Here, we found more paths that were not evident on the upward hike, paralleling the wash, staying above along low hills of sparse brush. This was welcome as we could hike quickly without the need to constantly pick our way through brush and rocks. By 1:30 California time we were back to camp, everything now dried out after a day in the sun.
We broke down the tents, packed everything up and made a final check before leaving. Our round-trip time was 6 hours, 40 minutes, which included breaks, for a nine-mile hike with about 2,700 feet of gain. The recent rains had left a fine carpet of green grass everywhere and it looked like a park. It was absolutely beautiful, nothing like it will look (or feel) when summer rolls around.
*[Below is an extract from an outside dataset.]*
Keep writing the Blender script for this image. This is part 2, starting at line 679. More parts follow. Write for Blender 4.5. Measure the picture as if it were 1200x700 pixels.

The drive out was uneventful. We backtracked through Vidal Junction and Parker before making a drink and chips stop in Quartzsite. We were back in Phoenix by mid-evening. We got John to the airport with time to spare, and I was home before 8 p.m. Once again I thank Scott and John for their comradeship on the climb.
Comment on the route:
The various paths are very helpful but often not obvious on the ascent. It may be just as well to stay low in the washes, in which the navigation is idiot-proof, than to try to find and follow one of the paths, where they do come and go with other paths (we surmised they may be game routes enhanced by man over the years). On the descent, once out of the main canyon and back onto the lower desert slopes, then it may be a good idea to ascend out of the wash to the west and find one of these paths. You can see War Eagle Mine from a long ways and hike by sight to it. We found ourselves following paths, then cross-country, then paths again, for most of the last two miles back to camp.